▸ DATA SEGMENT:

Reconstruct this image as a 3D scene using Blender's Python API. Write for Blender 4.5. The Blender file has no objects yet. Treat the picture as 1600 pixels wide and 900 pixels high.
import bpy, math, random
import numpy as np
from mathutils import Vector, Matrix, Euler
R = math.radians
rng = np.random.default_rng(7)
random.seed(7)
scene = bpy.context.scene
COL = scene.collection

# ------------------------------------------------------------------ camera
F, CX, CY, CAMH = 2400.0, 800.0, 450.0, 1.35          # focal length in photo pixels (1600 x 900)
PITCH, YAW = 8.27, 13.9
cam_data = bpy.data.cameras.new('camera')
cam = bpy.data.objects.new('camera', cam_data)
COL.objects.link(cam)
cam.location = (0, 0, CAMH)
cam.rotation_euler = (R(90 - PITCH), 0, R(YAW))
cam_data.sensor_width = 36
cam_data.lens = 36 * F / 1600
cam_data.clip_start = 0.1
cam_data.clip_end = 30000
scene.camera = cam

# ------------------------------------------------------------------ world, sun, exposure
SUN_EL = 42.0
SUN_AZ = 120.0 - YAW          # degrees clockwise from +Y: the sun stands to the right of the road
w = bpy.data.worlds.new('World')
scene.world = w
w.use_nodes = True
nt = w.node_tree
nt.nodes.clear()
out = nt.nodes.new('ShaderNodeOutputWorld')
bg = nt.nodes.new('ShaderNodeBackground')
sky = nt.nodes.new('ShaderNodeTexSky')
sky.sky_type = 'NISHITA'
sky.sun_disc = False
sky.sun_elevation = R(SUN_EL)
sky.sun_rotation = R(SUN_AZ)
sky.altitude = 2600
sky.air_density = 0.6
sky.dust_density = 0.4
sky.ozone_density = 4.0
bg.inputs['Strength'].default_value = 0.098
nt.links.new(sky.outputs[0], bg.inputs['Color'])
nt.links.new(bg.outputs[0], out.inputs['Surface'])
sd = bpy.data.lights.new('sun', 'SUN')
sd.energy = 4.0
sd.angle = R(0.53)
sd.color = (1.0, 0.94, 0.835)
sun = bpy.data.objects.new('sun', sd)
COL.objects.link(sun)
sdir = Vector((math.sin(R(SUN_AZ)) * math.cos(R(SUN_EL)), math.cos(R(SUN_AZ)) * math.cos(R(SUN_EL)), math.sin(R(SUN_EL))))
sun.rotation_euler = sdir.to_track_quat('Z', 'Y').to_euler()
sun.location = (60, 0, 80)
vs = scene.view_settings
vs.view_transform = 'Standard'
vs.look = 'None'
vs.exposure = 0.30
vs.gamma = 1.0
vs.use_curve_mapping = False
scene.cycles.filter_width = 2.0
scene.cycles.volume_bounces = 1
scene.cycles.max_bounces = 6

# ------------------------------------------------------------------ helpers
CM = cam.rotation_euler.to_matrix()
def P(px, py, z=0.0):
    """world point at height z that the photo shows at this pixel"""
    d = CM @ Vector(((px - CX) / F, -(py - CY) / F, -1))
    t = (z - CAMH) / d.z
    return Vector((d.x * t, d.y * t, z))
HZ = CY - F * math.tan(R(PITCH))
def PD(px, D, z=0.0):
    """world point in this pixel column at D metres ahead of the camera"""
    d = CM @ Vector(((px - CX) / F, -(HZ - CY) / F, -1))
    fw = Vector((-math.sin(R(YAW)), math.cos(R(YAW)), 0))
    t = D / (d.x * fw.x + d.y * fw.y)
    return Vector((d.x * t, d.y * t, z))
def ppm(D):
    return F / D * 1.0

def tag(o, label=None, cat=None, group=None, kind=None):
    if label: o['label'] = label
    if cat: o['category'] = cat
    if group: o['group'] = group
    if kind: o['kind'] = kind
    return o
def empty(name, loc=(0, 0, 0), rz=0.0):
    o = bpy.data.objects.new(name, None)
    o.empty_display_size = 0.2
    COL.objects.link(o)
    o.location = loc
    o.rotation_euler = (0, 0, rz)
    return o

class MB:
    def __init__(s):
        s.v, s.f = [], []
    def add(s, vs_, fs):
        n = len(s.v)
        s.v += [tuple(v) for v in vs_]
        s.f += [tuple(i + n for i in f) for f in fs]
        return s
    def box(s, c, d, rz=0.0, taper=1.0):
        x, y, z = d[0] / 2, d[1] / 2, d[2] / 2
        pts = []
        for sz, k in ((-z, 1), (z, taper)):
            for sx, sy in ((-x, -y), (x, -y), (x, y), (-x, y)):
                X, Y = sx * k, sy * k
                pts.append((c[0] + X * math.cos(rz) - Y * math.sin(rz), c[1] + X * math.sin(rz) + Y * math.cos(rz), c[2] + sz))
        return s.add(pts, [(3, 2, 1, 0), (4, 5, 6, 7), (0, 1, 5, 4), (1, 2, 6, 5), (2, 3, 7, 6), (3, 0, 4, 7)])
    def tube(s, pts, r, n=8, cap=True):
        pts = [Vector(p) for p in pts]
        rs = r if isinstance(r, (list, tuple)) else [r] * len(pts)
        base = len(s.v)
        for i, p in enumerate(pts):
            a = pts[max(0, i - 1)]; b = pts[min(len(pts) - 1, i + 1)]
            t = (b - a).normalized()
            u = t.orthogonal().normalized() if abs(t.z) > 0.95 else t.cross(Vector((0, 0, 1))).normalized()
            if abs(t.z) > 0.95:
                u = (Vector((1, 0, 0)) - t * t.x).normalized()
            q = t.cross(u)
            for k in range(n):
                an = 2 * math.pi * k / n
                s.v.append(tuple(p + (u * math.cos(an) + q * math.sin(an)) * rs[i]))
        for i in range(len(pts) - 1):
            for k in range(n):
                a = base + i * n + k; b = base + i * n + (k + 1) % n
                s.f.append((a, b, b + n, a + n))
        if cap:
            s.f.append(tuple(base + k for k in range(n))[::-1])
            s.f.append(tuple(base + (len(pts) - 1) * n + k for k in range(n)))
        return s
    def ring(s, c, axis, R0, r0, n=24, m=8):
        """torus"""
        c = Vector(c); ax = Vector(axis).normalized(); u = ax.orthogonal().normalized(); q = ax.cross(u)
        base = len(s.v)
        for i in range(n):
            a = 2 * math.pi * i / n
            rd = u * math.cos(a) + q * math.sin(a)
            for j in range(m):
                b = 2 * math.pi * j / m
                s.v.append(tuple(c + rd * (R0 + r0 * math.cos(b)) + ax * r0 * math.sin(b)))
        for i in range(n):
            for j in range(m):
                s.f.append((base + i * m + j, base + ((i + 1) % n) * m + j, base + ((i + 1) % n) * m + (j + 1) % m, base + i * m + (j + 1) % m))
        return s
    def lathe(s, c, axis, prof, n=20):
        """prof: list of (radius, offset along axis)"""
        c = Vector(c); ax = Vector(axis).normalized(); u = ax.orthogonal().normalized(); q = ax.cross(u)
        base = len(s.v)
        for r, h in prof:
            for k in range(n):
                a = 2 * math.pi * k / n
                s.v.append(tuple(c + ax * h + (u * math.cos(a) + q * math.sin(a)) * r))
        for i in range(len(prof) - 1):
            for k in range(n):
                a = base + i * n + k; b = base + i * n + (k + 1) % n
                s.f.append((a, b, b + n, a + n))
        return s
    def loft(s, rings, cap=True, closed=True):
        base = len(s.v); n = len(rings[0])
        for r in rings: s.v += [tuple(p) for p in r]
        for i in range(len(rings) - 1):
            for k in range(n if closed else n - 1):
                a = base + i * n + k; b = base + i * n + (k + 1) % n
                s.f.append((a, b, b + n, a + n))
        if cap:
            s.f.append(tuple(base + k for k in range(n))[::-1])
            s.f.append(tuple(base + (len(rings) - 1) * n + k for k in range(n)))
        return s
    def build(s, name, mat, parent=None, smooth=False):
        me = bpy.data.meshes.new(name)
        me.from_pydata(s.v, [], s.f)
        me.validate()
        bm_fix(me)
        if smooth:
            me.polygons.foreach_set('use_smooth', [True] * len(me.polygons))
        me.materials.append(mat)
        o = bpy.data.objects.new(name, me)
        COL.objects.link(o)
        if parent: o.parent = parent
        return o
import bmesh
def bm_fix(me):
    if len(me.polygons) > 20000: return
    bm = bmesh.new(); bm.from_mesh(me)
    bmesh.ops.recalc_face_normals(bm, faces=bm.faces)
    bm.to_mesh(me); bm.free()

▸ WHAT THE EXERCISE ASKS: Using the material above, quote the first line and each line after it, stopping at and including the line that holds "scene.camera = cam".

▸ COMPLETE OUTPUT:
Reconstruct this image as a 3D scene using Blender's Python API. Write for Blender 4.5. The Blender file has no objects yet. Treat the picture as 1600 pixels wide and 900 pixels high.
import bpy, math, random
import numpy as np
from mathutils import Vector, Matrix, Euler
R = math.radians
rng = np.random.default_rng(7)
random.seed(7)
scene = bpy.context.scene
COL = scene.collection

# ------------------------------------------------------------------ camera
F, CX, CY, CAMH = 2400.0, 800.0, 450.0, 1.35          # focal length in photo pixels (1600 x 900)
PITCH, YAW = 8.27, 13.9
cam_data = bpy.data.cameras.new('camera')
cam = bpy.data.objects.new('camera', cam_data)
COL.objects.link(cam)
cam.location = (0, 0, CAMH)
cam.rotation_euler = (R(90 - PITCH), 0, R(YAW))
cam_data.sensor_width = 36
cam_data.lens = 36 * F / 1600
cam_data.clip_start = 0.1
cam_data.clip_end = 30000
scene.camera = cam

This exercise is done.